Perhaps they should get the hard-earned etc. etc. because, as noted here, At G.M., Innovation Sacrificed to Profits..."Time and again over the last 30 years, G.M. has spent billions of dollars on innovative ideas"... Only to discard them when they threatened to actually become atually viable in the marketplace. Which, as George M. C. Fisher says, was "probably a mistake, in retrospect.”
Do Ya Think?
Oh: there was also something said by G. Richard Wagoner Jr, the CEO of General Motors (GM) to the effect that it would be impossible for the auto industry to be viable if the market in the USA shrank to Only Ten Million Cars A Year. How anybody could make a living selling only 10,000,000 of something is inconievable to this Chief Executive of Mega-Corporation.

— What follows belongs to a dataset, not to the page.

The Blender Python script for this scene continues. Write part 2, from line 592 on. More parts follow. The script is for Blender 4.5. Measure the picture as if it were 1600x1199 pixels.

I Googled "buggywhip" AND "bailout", and found (not too surprisingly) "about 156" results. Mostly non-responsive. There was, however, this snippet from The Oil Drum: "as the bailout calls for yet another transfer from poor to rich, ... to pass this legislation unless it includes incentives for buggywhip manufactures. ..." YES! I'm not the only one who wonders why the Buggywhip Companies didn't get a bailout in 1908, but their successors should get one in 2008.
Still, looking at this historically (if that's possible), it seems as though this Laissez-Faire Capitalism adventure is pretty much Darwinian in its lifespan. It grows and grows until it founders from its own Gigantism (is that a word?).
Still seems to me that, instead of frantically trying to get debt-ridden consumers to spend more (see Sixteen Tons), it might be better to ride the tide, and look for a way to ease the transition to a less-unsustainable lower-level of over-consumption.